新会社設立で米テキサス州の高速鉄道計画受注を目指す(イメージ)

 JR東海は3日、米テキサス州で米テキサス・セントラル・パートナーズ(TCP)が計画するダラス―ヒューストン間約385キロメートルの高速鉄道の日本企業5社連合の受注に向け、全額出資子会社をテキサス州に設立したと発表した。高速鉄道の中核部分の受注に向け、TCPとの協議を担う。受注決定後は開業に向けた準備活動を進める。

 JR東海は日立製作所、三菱重工業など電機・重工大手との5社連合を組み、TCPに東海道新幹線方式の導入を働きかけている。TCPは高速鉄道の2019年着工を予定しており、JR東海は新会社設立で受注に向けた活動を加速する。

 新子会社は資本金100万ドル(約1億1000万円)。JR東海からの出向者4人ほどで始動する。日本企業連合の受注が決まった場合は、高速鉄道の各システムのインテグレーション、走行試験、要員養成を担当する。高速鉄道の建設段階に入った場合、人員の増員を見込む。
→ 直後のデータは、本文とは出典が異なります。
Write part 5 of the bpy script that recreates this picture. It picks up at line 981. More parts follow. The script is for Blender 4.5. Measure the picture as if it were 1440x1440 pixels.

 JR東海はTCPに高速鉄道の技術支援をする現地子会社も16年に設立している。
日刊工業新聞2018年9月4日
明豊
明豊 Ake Yutaka 取締役デジタルメディア事業担当
世界各地で進む新幹線プロジェクトの中でも、JR東海を中心に民間が主体となっているのが、米国のプロジェクトだ。テキサスの計画は、東海道新幹線の「N700系」を中心とする高速鉄道のトータルシステム「N700―I Bullet」の導入を前提に、JR東海が技術的なプロモーションを展開してきた。新幹線の導入を目指すダラスとヒューストンは、それぞれ人口約600万人前後の大都市。両都市間の距離は東京―名古屋間に相当する。新幹線は初期投資がかさみ、計画から開業まで時間がかかるため、旅客流動が見込めるかが、必須要件となる。世界広しといえども、これをクリアするところはそう多くない。また貿易摩擦がどのように影響してくるかも不透明。